The Dying of the Light

For as long as I can remember, I have collected stories. I suppose it’s part of what makes me, well… me. I collect the bits and pieces of other people’s lives and I store them in my heart and I take them out and examine them piece by piece as though they were gifts; because in a way, they are. The stories people tell you about themselves and their lives are tiny gifts offered as a way to say ‘Here. Know me.”

My father’s mother is a teller of stories. She has always told stories in a way that makes you laugh and picture yourself right there beside her, waking up on a cold winter morning to the stocking on the end of the bed. For a while, she told many stories, but as the years have passed, she’s told the same stories, each one meticulously groomed and shared like little charms on the bracelet of her life. There’s the story of her brother being pushed through the mud, the story of her sister taking off a shoe and beating her boyfriend and the girl she found him with through the window of a car. There’s the story of my father locking the car doors and sliding back and forth on the back seat to keep her from getting him out at the doctor’s office, the story of my father wearing the aviator cap, the story of my father playing in the fireplace, and crying over the Poky Little Puppy not getting his supper.

There are, sadly, very few stories of just my grandmother. She’s always been the sort of person who tells you about others, leaving her own childhood painted in a soft watercolor of surrounding people. But there are stories of her in the stories she tells of others… just as there are with all of us. There are pieces of her woven into what she chooses to tell us about the people she has loved, about the things she has seen. She presses her love of stubbornness, her admiration of the joy of children into the stories of my great uncle, and her pride in the gumption and zero tolerance in the stories of her sister. She weaves a blanket of love through her stories of my father… of the love of his tender spirit, the love of his silliness as a boy, and the reminder to us and perhaps to him that those are the pieces of him she still loves the best. She repeats the stories as though to burn them in our memories, to push and prod and sear on our hearts the parts of her she is scared she’ll lose.

This past weekend, I sat beside her with my sister and we encouraged her to tell those stories again and again, letting her smile with the memory of her children, the memory of her brothers and sisters. We encouraged her to remind us of what is most important about her life as it trickles out the corners of her eyes and down the sides of her cheeks. And as we stood to leave, she grabbed my hand with a soft ferocity and pressed it to her heart.
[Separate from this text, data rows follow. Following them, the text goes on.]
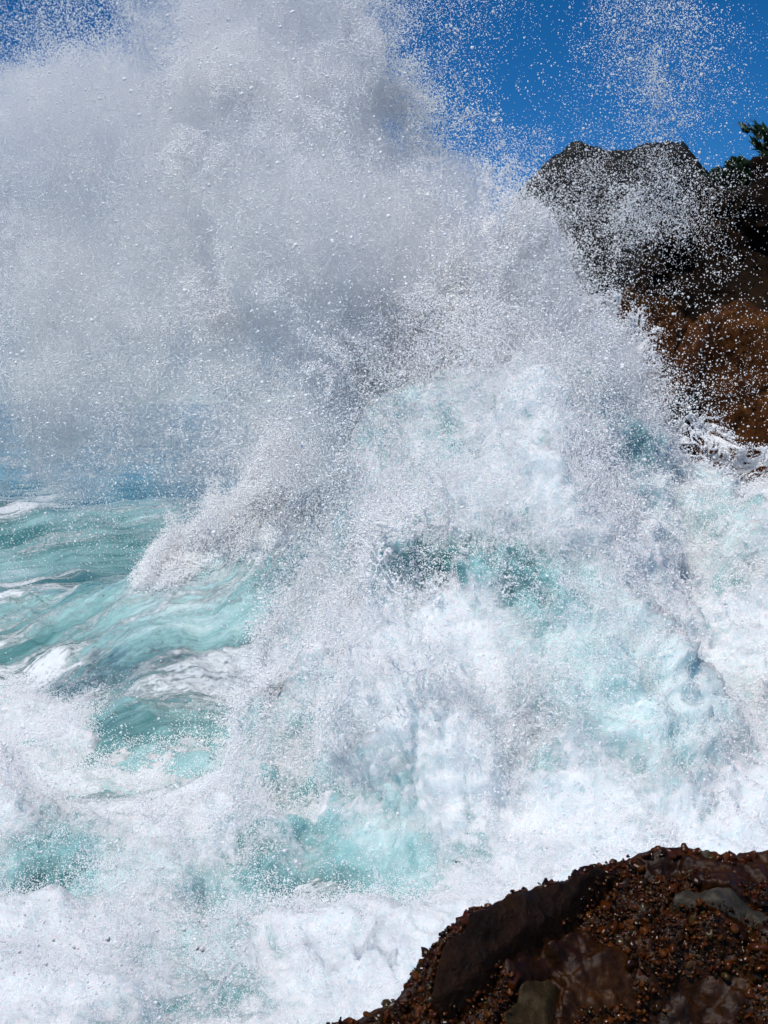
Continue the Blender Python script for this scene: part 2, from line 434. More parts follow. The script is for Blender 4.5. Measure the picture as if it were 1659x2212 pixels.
# far flat-topped rock behind the spray
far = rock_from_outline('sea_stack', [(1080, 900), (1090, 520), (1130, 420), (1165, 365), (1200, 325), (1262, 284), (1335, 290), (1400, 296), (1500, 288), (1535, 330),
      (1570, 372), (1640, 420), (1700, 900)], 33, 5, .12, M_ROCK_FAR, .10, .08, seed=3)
tag(far, 'dark flat topped rock seen through the thin spray', 'rock')
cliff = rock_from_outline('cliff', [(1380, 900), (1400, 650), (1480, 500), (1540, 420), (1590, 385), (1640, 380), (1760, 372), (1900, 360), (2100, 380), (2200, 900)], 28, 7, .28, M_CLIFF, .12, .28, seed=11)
tag(cliff, 'shaded brown cliff below the trees at the right edge', 'cliff')
ledge = empty('rock_ledge', tuple(at(1500, 950, 22)))
tag(ledge, 'brown split rock ledge rising out of the splash, below the cliff', 'rock')
def adopt(o, par):
    o.parent = par; o.matrix_parent_inverse = __import__('mathutils').Matrix.Translation(-Vector(par.location)); return o
b1 = rock_from_outline('block', [(1255, 652), (1340, 628), (1392, 604), (1452, 618), (1530, 640), (1518, 700), (1474, 800), (1432, 920), (1420, 1250), (1250, 1250), (1300, 800)], 21.0, 2.2, .3, M_LEDGE, .055, .06, seed=21, nsize=3)
b2 = rock_from_outline('block', [(1596, 684), (1630, 655), (1680, 640), (1800, 655), (1950, 700), (1950, 1250), (1462, 1250), (1490, 960), (1552, 810)], 22.4, 3.2, .4, M_LEDGE, .06, .08, seed=31, nsize=4)
adopt(b1, ledge); adopt(b2, ledge)

# ------------------------------------------------------------------ foreground rock: wet conglomerate full of pebbles
CREST = [(300, 2600, 3.1), (560, 2330, 3.35), (690, 2214, 3.45), (760, 2192, 3.5), (850, 2152, 3.55), (900, 2092, 3.6), (960, 2024, 3.68), (1040, 1974, 3.75), (1170, 1924, 3.9), (1280, 1884, 4.0),
         (1380, 1838, 4.1), (1470, 1832, 4.15), (1560, 1854, 4.15), (1659, 1846, 4.2), (1900, 1800, 4.4), (2300, 1750, 4.6)]
CR = np.array([at(*c) for c in CREST])
xs = np.linspace(CR[0, 0], CR[-1, 0], 460); ts = np.concatenate([np.linspace(-1.6, -.02, 60), np.linspace(0, 1.5, 300)])
XX, TT = np.meshgrid(xs, ts)
yc_ = np.interp(XX, CR[:, 0], CR[:, 1]); zc_ = np.interp(XX, CR[:, 0], CR[:, 2])
a1, a2 = R(34), R(62)
FX = XX.ravel().astype(np.float32)
FY = np.where(TT > 0, yc_ - TT * math.cos(a1), yc_ - TT * math.cos(a2)).ravel().astype(np.float32)
FZ = np.where(TT > 0, zc_ - TT * math.sin(a1), zc_ + TT * math.sin(a2)).ravel().astype(np.float32)
FP = np.stack([FX, FY, FZ], 1)
FNRM = np.array((-.25, -math.sin(a1), math.cos(a1)), np.float32); FNRM /= np.linalg.norm(FNRM)
SXf, SYf = to_screen(FP[:, 0], FP[:, 1], FP[:, 2])
def spoly(poly): return sdf_poly(SXf.astype(np.float32), SYf.astype(np.float32), poly)
SLABS = [('slab', [(930, 2190), (960, 2080), (1040, 2020), (1110, 1968), (1190, 1934), (1290, 1905), (1330, 1900), (1270, 1950), (1200, 2010), (1110, 2080), (1010, 2160), (960, 2200)], 'brown'),
         ('slab', [(1470, 1965), (1530, 1950), (1590, 1962), (1640, 1990), (1700, 2030), (1690, 2060), (1620, 2030), (1540, 2000)], 'grey'),
         ('slab', [(1085, 2230), (1120, 2140), (1180, 2090), (1205, 2110), (1195, 2180), (1185, 2260)], 'ochre')]
disp = .045 * noise(FP, 1.6, TILE, (2, 0, 0)) + .02 * np.abs(noise(FP, .5, TILE, (0, 3, 0)))
disp *= np.where(TT.ravel() < .05, .45, 1)
# ledges: long steps that run parallel to the crest
lg = np.sin(TT.ravel() * 17 + 2.2 * noise(FP, 3.0, TILE3) + FX * 2.0)
disp += .018 * np.sign(lg) * np.abs(lg) ** .4 * sstep(.05, .2, TT.ravel())
slab_id = np.full(len(FP), -1)
nopeb = np.zeros(len(FP), bool)
for k, (nm, poly, tone) in enumerate(SLABS):
    sd_ = spoly(poly) + 5 * noise(FP, .9, TILE3); sd_[TT.ravel() < .03] = 200
    ins = sstep(4, -14, sd_)
    disp = disp * (1 - .45 * ins) + ins * (.05 if k < 2 else .0) - .035 * np.exp(-((sd_ - 8) / 7) ** 2)
    slab_id[sd_ < 0] = k; nopeb |= sd_ < -4
FP = FP + FNRM * disp[:, None]
M_BODY = rock_material('conglomerate', (.004, .0015, .0005), (.026, .008, .0012), (.065, .024, .004), 7.0, .3, .3)
SLAB_M = {'brown': rock_material('smooth_brown_stone', (.003, .0012, .0004), (.014, .0045, .001), (.03, .012, .003), 5.0, .5, .15, .12),
          'grey': rock_material('smooth_grey_stone', (.018, .014, .008), (.045, .036, .024), (.11, .10, .085), 4.0, .45, .25),
          'ochre': rock_material('ochre_sandstone', (.014, .008, .002), (.032, .020, .006), (.05, .034, .012), 5.0, .5, .2)}
fg = empty('conglomerate_rock', (1.2, 3.9, 2.6))
tag(fg, 'dark wet rock studded with pebbles in the lower right corner', 'rock')
FF = grid_faces(460, len(ts))
fid = slab_id[FF].max(1)
def fg_sub(name, faces, mat):
    used = np.unique(faces); remap = np.full(len(FP), -1, np.int32); remap[used] = np.arange(len(used))
    return adopt(mesh_obj(name, FP[used], remap[faces], mat), fg)
fg_sub('body', FF[fid < 0], M_BODY)
for k, (nm, poly, tone) in enumerate(SLABS):
    o = fg_sub(nm, FF[fid == k], SLAB_M[tone])
    o['label'] = {'brown': 'long smooth brown slab along the edge of the rock', 'grey': 'smooth pale grey slab among the pebbles', 'ochre': 'bare ochre sandstone patch between the pebbles'}[tone]

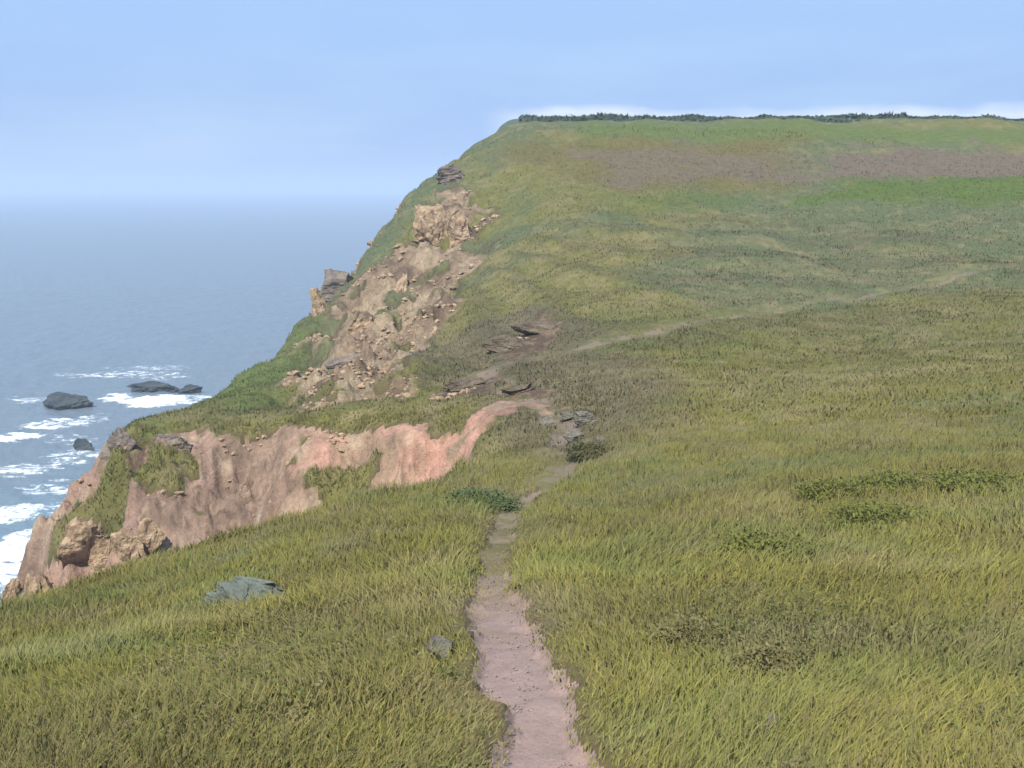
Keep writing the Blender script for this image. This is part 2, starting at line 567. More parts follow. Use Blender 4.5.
amp = sm(900, 120, RS)
ph = xs * .12 + ys * .30 + 2.2 * fbm(xs, ys, .018, 3, 201)
near = sm(75, 10, ds)
swell = np.sin(ph)
w1 = np.maximum(swell, -.4) ** 3
zs = SEA + amp * (w1 * (.35 + .9 * near) + fbm(xs, ys, .11, 4, 202) * .35 + fbm(xs, ys, .5, 3, 203) * .14)
fo = np.zeros_like(xs)
patches = fbm(xs, ys, .030, 3, 205)
lace = fbm(xs * .6, ys * 1.1, .30, 5, 206, .62)
fo = np.maximum(fo, sm(.25, .95, swell + .5 * lace) * near * sm(-.45, .25, patches + .4 * near))
fo = np.maximum(fo, sm(16, 3, ds + 6 * lace + 5 * patches) * .9)
for (px, py, lx, ly, k) in [(155, 402, 26, 5, 1.0), (118, 398, 18, 4, .7), (190, 400, 20, 5, .6), (16, 437, 22, 6, .9), (20, 552, 34, 14, 1.0), (6, 566, 26, 12, 1.0), (30, 538, 22, 8, .7),
                            (150, 368, 40, 3, .45), (150, 376, 34, 3, .4), (70, 440, 30, 6, .4), (75, 458, 30, 6, .45), (40, 490, 22, 8, .4), (92, 420, 14, 10, .45), (60, 425, 34, 4, .6), (25, 470, 34, 6, .6), (62, 492, 26, 6, .6), (16, 515, 28, 7, .75), (110, 375, 44, 3, .5), (40, 400, 30, 3, .45)]:
    q = seapt(px, py); D = np.hypot(*q)
    wx = lx * D / F; wy = ly * D / F * D / 40.0
    e = ((xs - q[0]) / wx) ** 2 + ((ys - q[1]) / wy) ** 2
    fo = np.maximum(fo, k * sm(1.6, .3, e + .8 * lace))
fo = np.clip(fo, 0, 1)
zs = zs + .35 * fo * amp
shal = sm(70, 8, ds) * sm(-.4, .5, fbm(xs, ys, .035, 3, 207) + .2)
deep = lin(132, 147, 156, .56); teal = lin(122, 166, 184, .58)
sc = mix(np.broadcast_to(deep, xs.shape + (3,)), teal, shal * .8)
nr, nn = xs.shape
i = np.arange(nr - 1)[:, None]; j = np.arange(nn - 1)[None]
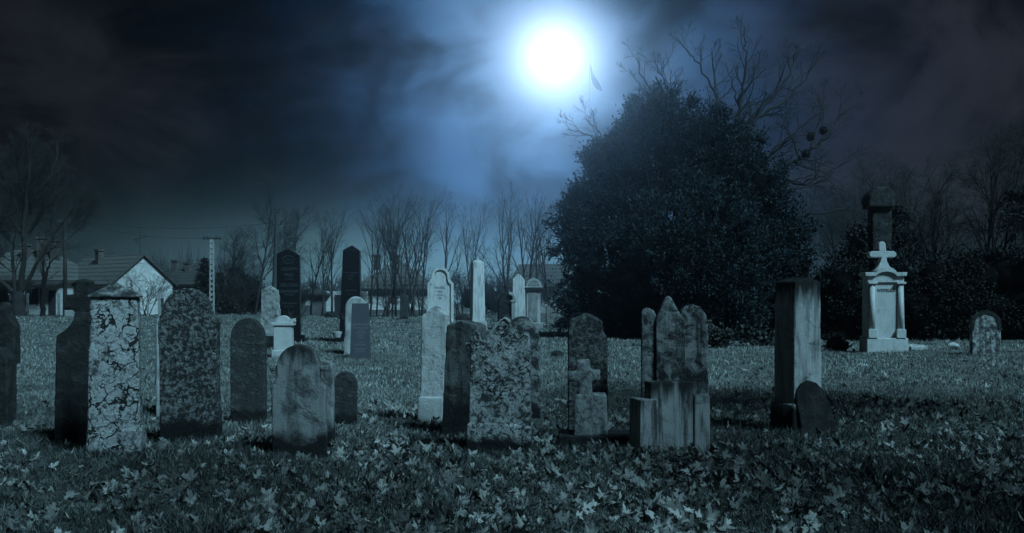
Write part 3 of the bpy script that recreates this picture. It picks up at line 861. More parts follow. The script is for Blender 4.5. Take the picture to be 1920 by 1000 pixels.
slab('plinth', f, [(984, 616 + 4), (984, 606), (1017, 606), (1017, 616 + 4)], 0.8, S_FARG, e, -0.1, bevel=0.02)
# low pale stone
f = Frame(1042, 614, 0)
single(f, [(1023, 614 + 4), (1024, 575), (1030, 573), (1040, 576), (1050, 587), (1060, 602), (1062, 614 + 4)], 0.25, S_FARG,
       'low pale slab with a sloping broken top, tucked against the yew branches', vox=0.05, wear=0.06)
# grey tombstone among the tree row
f = Frame(757, 598, 0)
single(f, [(750, 600), (750, 556), (757, 550), (764, 556), (764, 600)], 0.3, S_DARKG, 'narrow dark grey stele by the tree row, left of the white arched stone', bevel=0.03)

# white monument with cross
f = Frame(1661, 660, -3)
e = thing('cross_monument', f, 'white pillared monument topped by a flared cross, in front of the dark hedge', 'grave monument')
cx = 1660
slab('pedestal', f, [(1624, 660 + 8), (1624, 634), (1700, 634), (1700, 660 + 8)], 0.62, S_WHITE, e, -0.10, bevel=0.02)
slab('body', f, [(1627, 635), (1627, 529), (1694, 529), (1696, 635)], 0.42, S_WHITE, e, 0.0, bevel=0.015)
slab('panel_frame', f, [(1640, 634), (1640, 530), (1643, 527), (1681, 527), (1681, 634)], 0.03, S_WHITE, e, -0.012, bevel=0.006)
for xx in (1635, 1687):
    bm = bmesh.new(); bmesh.ops.create_cone(bm, segments=18, radius1=5.6 * f.k, radius2=4.9 * f.k, depth=f.z(532) - f.z(620), cap_ends=True)
    bm_obj('column', bm, S_WHITE, e, (f.x(xx), -0.03, (f.z(532) + f.z(620)) / 2), smooth=True)
    slab('column_base', f, [(xx - 8.5, 634), (xx - 8.5, 619), (xx - 7, 617), (xx + 7, 617), (xx + 8.5, 619), (xx + 8.5, 634)], 0.2, S_WHITE, e, -0.12, bevel=0.01)
    slab('capital', f, [(xx - 8, 533), (xx - 9, 529), (xx + 9, 529), (xx + 8, 533)], 0.2, S_WHITE, e, -0.12, bevel=0.008)
slab('frieze', f, [(1626, 530), (1626, 517), (1693, 517), (1693, 530)], 0.46, S_WHITE, e, -0.06, bevel=0.01)
slab('pediment', f, [(1621, 518), (1620, 511), (1636, 511)] + arc(1659, 520, 22, 19, 155, 25, 14) + [(1682, 511), (1697, 511), (1696, 518), (1683, 518)] +
     arc(1659, 522, 20, 12, 18, 162, 12) + [(1636, 518)], 0.56, S_WHITE, e, -0.13, bevel=0.008)
slab('pediment', f, [(1634, 519)] + arc(1659, 521, 21, 13, 165, 15, 12) + [(1684, 519)], 0.44, S_WHITE, e, -0.05, bevel=0.005)
slab('cross', f, [(1640, 509), (1647, 501), (1652, 491), (1654, 483), (1636, 483), (1632, 480), (1632, 475), (1636, 471), (1650, 471), (1649, 457), (1652, 453), (1659, 453), (1662, 457),
                  (1663, 471), (1678, 471), (1682, 475), (1682, 480), (1678, 483), (1664, 483), (1665, 491), (1670, 500), (1680, 508)], 0.22, S_WHITE, e, 0.05, bevel=0.02)
text('inscription', 'WEDELICS', 7.2 * f.k * 1.2, S_INKD, e, f.x(1661), -0.016, f.z(545), 0.82)
# small arched stone at right
f = Frame(1850, 662, -4)
e = thing('gravestone', f, 'small round-headed stone with a dark raised border, alone before the hedge at right')
slab('slab', f, [(1823, 662 + 8), (1823, 612)] + arc(1849, 608, 26, 24, 178, 2, 16) + [(1876, 612), (1876, 662 + 8)], 0.16, S_LOBE, e, vox=0.022, wear=0.02)
rb = bmesh.new()
ou = [(1822, 618)] + arc(1849, 608, 27.5, 25.5, 178, 2, 18) + [(1877, 618)]
inn = [(1827, 618)] + arc(1849, 609, 21, 20, 178, 2, 18) + [(1871, 618)]
for i in range(len(ou) - 1): prism_bm(rb, f.pts([ou[i], ou[i + 1], inn[i + 1], inn[i]]), -0.014, 0.03)
bm_obj('border', rb, S_BLACK, e)
# massive capped pillar behind the hedge
f = Frame(1650, 634, -4)
e = thing('stone_pillar', f, 'massive dark stone pillar with a heavy gabled cap, rising behind the white cross monument', 'pillar')
S_PIL = stone('dark_pillar_stone', 0.045, 0.012, 5, 0.5, 0.12, streak=0.5, bump=0.03)
slab('shaft', f, [(1635, 638), (1635, 386), (1672, 386), (1672, 638)], 0.55, S_PIL, e, vox=0.05, wear=0.05)
slab('cap', f, [(1628, 390), (1627, 367), (1641, 351), (1662, 350), (1675, 361), (1676, 390)], 0.85, S_PIL, e, -0.15, vox=0.045, wear=0.05)
# lying slabs
f = Frame(1722, 655, 0)
bm = bmesh.new(); box_bm(bm, f.x(1700), f.x(1742), 0.1, 1.0, -0.03, 0.09); o = bm_obj('fallen_slab', bm, S_FARG, None, f.loc, vox=0.02, wear=0.02)
tag(o, 'flat broken slab lying in the grass right of the white cross monument', 'stone slab')
bm = bmesh.new(); box_bm(bm, f.x(1704), f.x(1737), -0.12, 0.02, -0.03, 0.07); o = bm_obj('kerb_stone', bm, S_FARG, None, f.loc, vox=0.02, wear=0.02)
tag(o, 'narrow pale kerb stone lying in front of the broken slab', 'stone slab')
def rock(px, yb, r, mat, label, seed):
    bm = bmesh.new(); bmesh.ops.create_icosphere(bm, subdivisions=3, radius=r)
    rg = random.Random(seed)
    for v in bm.verts:
        v.co = Vector((v.co.x * 1.3, v.co.y, v.co.z * 0.7)) * (1 + 0.25 * math.sin(v.co.x / r * 3 + seed) * math.sin(v.co.y / r * 4) + rg.uniform(-.06, .06))
    o = bm_obj('stone_fragment', bm, mat, None, ground(px, yb) + Vector((0, 0, r * 0.4)))
    tag(o, label, 'stone')
rock(1787, 652, 0.11, S_FARG, 'pale stone fragment in the grass between the cross monument and the small round-headed stone', 1)
rock(1616, 690, 0.07, S_WHITE, 'small pale stone in the dark grass below left of the cross monument', 2)
rock(1045, 668, 0.10, S_BLACK, 'dark lump in the grass between the gothic stone and the rough-faced slab', 3)
rock(1008, 655, 0.06, S_BLACK, 'small dark lump in the grass just right of the domed monument', 5)
rock(620, 596, 0.32, S_BLACK, 'dark earth clod at the far edge of the grass, left of the black obelisk', 6)
rock(868, 601, 0.30, S_BLACK, 'dark clod between the white arched stone and the pale obelisk', 7)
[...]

“Do you know my stories,” her hoarse voice questioned, and I told her I did. And then with tears in her eyes, she asked a promise of me that I willingly gave. “Will you raise that boy of yours to know my stories?”

I promised I would. I promise I will. Because even when the light is dying, the memories of it and the stories it holds are seared on the softest underside of our eyes and hearts. And the storied seeds that my grandmother has passed to me, will be tended and treasured and it’s fruits will be carefully passed along in the thread and fiber of my own collected stories.